Advertisement at the ETECSA office. Photo by Mariela Machado

What is Nauta?
Information and Communication Technologies (ICTs) in Cuba mirror the complexities of Cuban politics and the Cuban reality as a whole. Understanding the Cuban context represents a big challenge, even for telecommunication engineers specialized in the design and maintenance of ICT infrastructure. Essential to this system is a service called Nauta.
Cuba’s ICT infrastructure can be divided into telephone services (fixed and mobile) and Internet services (fixed and mobile, which includes WiFi services). Unlike the telecommunication infrastructure in other countries, in Cuba there exists an intermediate layer between the user and the World Wide Web.
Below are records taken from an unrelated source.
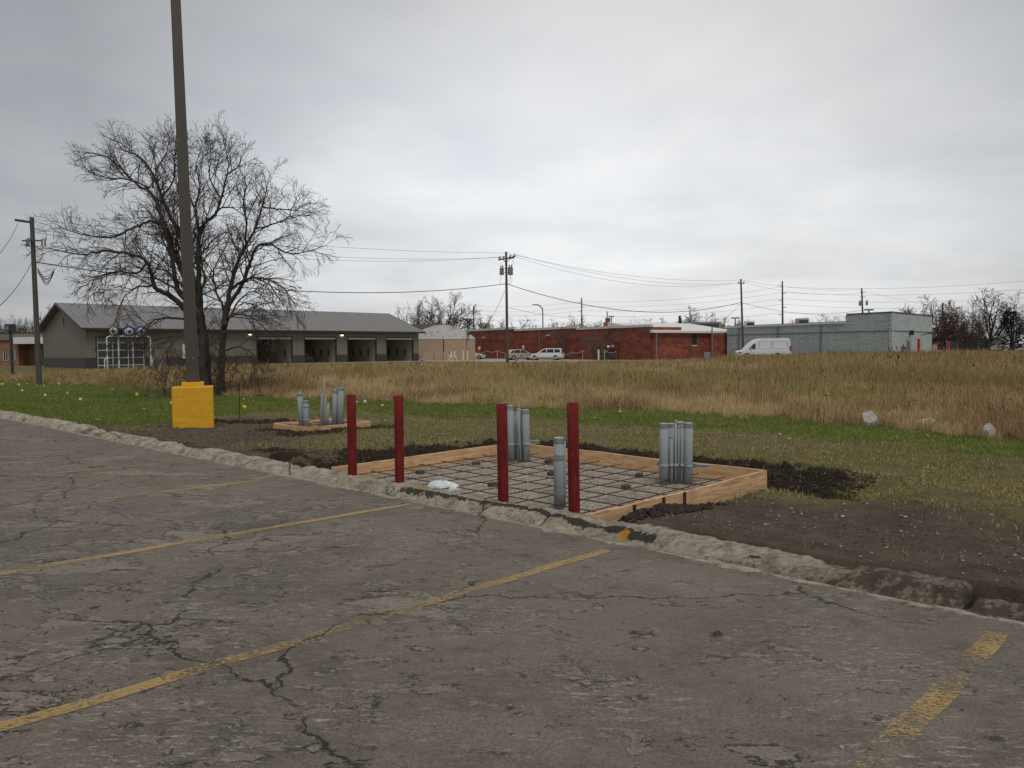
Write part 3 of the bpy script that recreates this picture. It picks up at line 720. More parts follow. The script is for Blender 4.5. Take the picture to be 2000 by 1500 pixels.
# turf fringes hanging over the dug edge
X, Y = scatter(200000, 6.0, 20.0, 450, 1750); Z = ground_z(X, Y); tpm = soil_zone(X, Y); a_, b_ = pad_ab(X, Y)
keep = (tpm > .1) & (tpm < .95) & (rng.uniform(0, 1, len(X)) < .45) & (kerb_s(X, Y) > .6) & ~((a_ > 0) & (a_ < PAL) & (b_ < PBL) & (b_ > 0))
a = [q[keep] for q in (X, Y, Z)]
col = mixc([(.17, .15, .065), (.085, .10, .028), (.07, .05, .03)], np.ones((len(a[0]), 3)))
blades('turf_fringe', a[0], a[1], a[2], rng.uniform(.02, .09, len(a[0])), .0028 + .0003 * a[1], 1.1, col, 'ragged roots and turf hanging over the edge of the dug trench', 'turf edge')
# dead weeds with dark heads standing in the field: stems with clustered seed heads
def weeds():
    m = MB(); r2 = random.Random(5)
    for k in range(420):
        D = math.exp(r2.uniform(math.log(14), math.log(75))); pxx = r2.uniform(60, 2100) if r2.random() < .45 else r2.uniform(1000, 2100); x = (pxx - 1000) / FOC * D
        z = float(ground_z(x, D)); _, py_ = proj(np.array([x, D, z]))
        if py_ > np.interp(pxx, *EX0) - 3: continue
        h = r2.uniform(.6, 1.05); w = .002 + D * .00013; lx = r2.uniform(-.15, .15)
        m.tube([(x, D, z), (x + lx * .4, D, z + h * .6), (x + lx, D, z + h)], [w, w * .8, w * .6], 3, False)
        for j in range(r2.randint(1, 4)):
            f = r2.uniform(.75, 1.0); cx, cz = x + lx * f + r2.uniform(-.05, .05), z + h * f; s = (.006 + .00028 * D) * r2.uniform(.6, 1.4)
            m.tube([(cx, D, cz - s * 1.6), (cx, D + .01, cz), (cx + .01, D, cz + s * 1.8)], [s * .3, s, s * .25], 5)
    o = m.build('dead_weeds', M['seed']); tag(o, 'dark dead weed stalks with brown seed heads scattered through the field', 'weeds', kind='stuff')
weeds()

# stones on bare soil, crumbs of soil in the dug strip
def rocklet(m, c, r, rr, seedf):
    v = []; n = 6
    for k, (zf, rf) in enumerate(((-.6, .7), (.05, 1.0), (.55, .62))):
        for j in range(n):
            an = 2 * pi * j / n + k * .5; q = r * rf * seedf.uniform(.72, 1.2)
            v.append((c[0] + cos(an) * q, c[1] + sin(an) * q * rr, c[2] + zf * r + seedf.uniform(-.12, .12) * r))
    v.append((c[0], c[1], c[2] + r * .8)); f = []
    for k in range(2):
        for j in range(n): f.append((k * n + j, k * n + (j + 1) % n, (k + 1) * n + (j + 1) % n, (k + 1) * n + j))
    for j in range(n): f.append((2 * n + j, 2 * n + (j + 1) % n, 3 * n))
    m.add(v, f)
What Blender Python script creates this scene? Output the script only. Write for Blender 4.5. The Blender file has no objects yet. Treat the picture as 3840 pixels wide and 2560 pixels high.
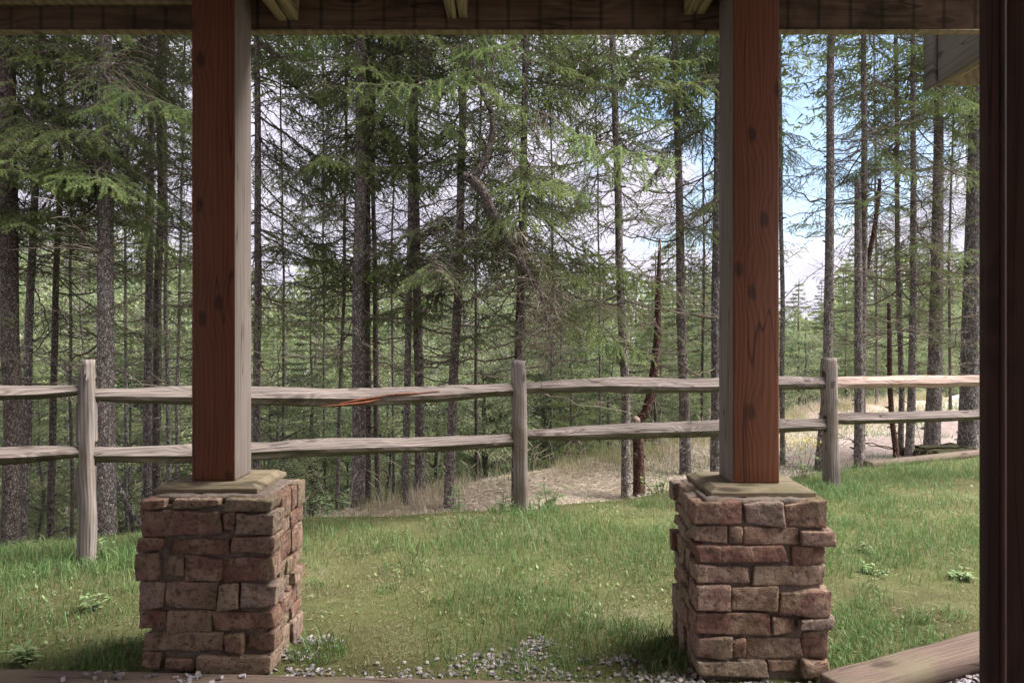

Nauta is the name of a service, a management software and a user interface software involved in almost everything related to mobile WiFi and Internet, including pre-paid cards for WiFi access, the Cuban email service, and the Internet browser login page. Nauta is a proprietary software developed by Cubans for Cuba’s only telecoms provider, ETECSA (Empresa de Telecomunicaciones de Cuba S.A.). Some ETECSA sources suggest that this software was designed and developed for surveillance and control of the Internet in Cuba.
In most parts of the world, given the high costs of installation, maintenance, and upgrade of telecommunication systems, providers are private companies. Cuba’s only telecommunication service provider (ETECSA) is State-owned. Unlike the rest of the world, where software is bought for large sums of money from International telecom providers like Huawei, Ericsson, and Alcatel, much of ETECSA’s software is made in Cuba. While companies in other contexts might buy different software from different vendors, depending on price or quality, in Cuba all of this software is developed by one company, an ETECSA contractor made up of a small group of Cuban computer science engineers. Together, these software tools make up what is called Nauta.
To make things more confusing, Nauta is also the name of mobile WiFi and Internet services. For example, the Cuban email is also called Nauta.

Nauta email

A few years ago, this was the only email service allowed in Cuba, but since the loosening of certain restrictive policies with Google and other email service providers, Nauta has lost popularity. However, this email service is the only one that can be accessed from Cuba’s Mobile Internet 2G network, which is the equivalent of what the rest of the world had back in 2006. Nauta email can only be configured for phones by ETECSA employees at ETECSA offices. Once configured, users can access Nauta email even without connecting to WiFi hotspots. The layout and user interface of Nauta email is very similar to a simple text message or multimedia message from a decade ago. (To learn more about the available services for cell phones in Cuba, refer to the Mobile Infrastructure page)

Nauta WiFi

The opening page when connecting to a WiFi hot spot on a mobile phone in Cuba. Photo by Mariela Machado

The login page to access WiFi at ETECSA hotspots also falls under Nauta services. When Cubans connect their smartphones or laptops to hot spots in parks or hotels, the first page that comes up on their screens is the Nauta login page. This is not the email service, but just the interface to enter user identification for billing and Internet access. Access to some web pages is blocked, suggesting a surveillance mechanism. Lastly, fixed Internet in some private homes is also called Nauta. This acts exactly as the WiFi login page, but connects to fixed Internet.

Why Nauta?

Perhaps the government’s fear of American surveillance or foreign intervention drove the telecom sector to design and program their own software. Or perhaps the American embargo and the inability of even European-based telecom providers to negotiate with Cuba led to the creation of Nauta. But the most likely explanation for the development of this proprietary software is Cuba’s past and present economic crisis and low budget for its telecoms sector, which prohibits the country from purchasing services and software on the international market.
Whatever the reason for its initial creation, Nauta currently manages all of the Internet services available on the island. This may also explain why Cuba’s Internet and Nauta services are so inefficient. Their inefficiency does not mean that the software engineers behind Nauta are doing a poor job, but rather that compared to the rest of the world, which relies on thousands of engineers worldwide who collaborate to create and improve this software, Cuban resources are severely limited. When the WiFi hot spots were opened last year, Nauta collapsed for 48 hours because the software was not designed to support so many users at the same time. This is just one example of the inefficiencies of the system and the lack of expertise in managing high speed data services.
Outside of Cuba, the influence of the private sector in ICT has played a vital role in keeping ICT development flexible and improving very rapidly. Thus, if the Cuban people are to connect to the Internet and upgrade to 2016 systems, the Cuban government must consider the option of at least partial privatization. Huge investments must be made in order to achieve a more efficient system, and the government will have few options other than privatizing if they are committed to connecting the people to the world.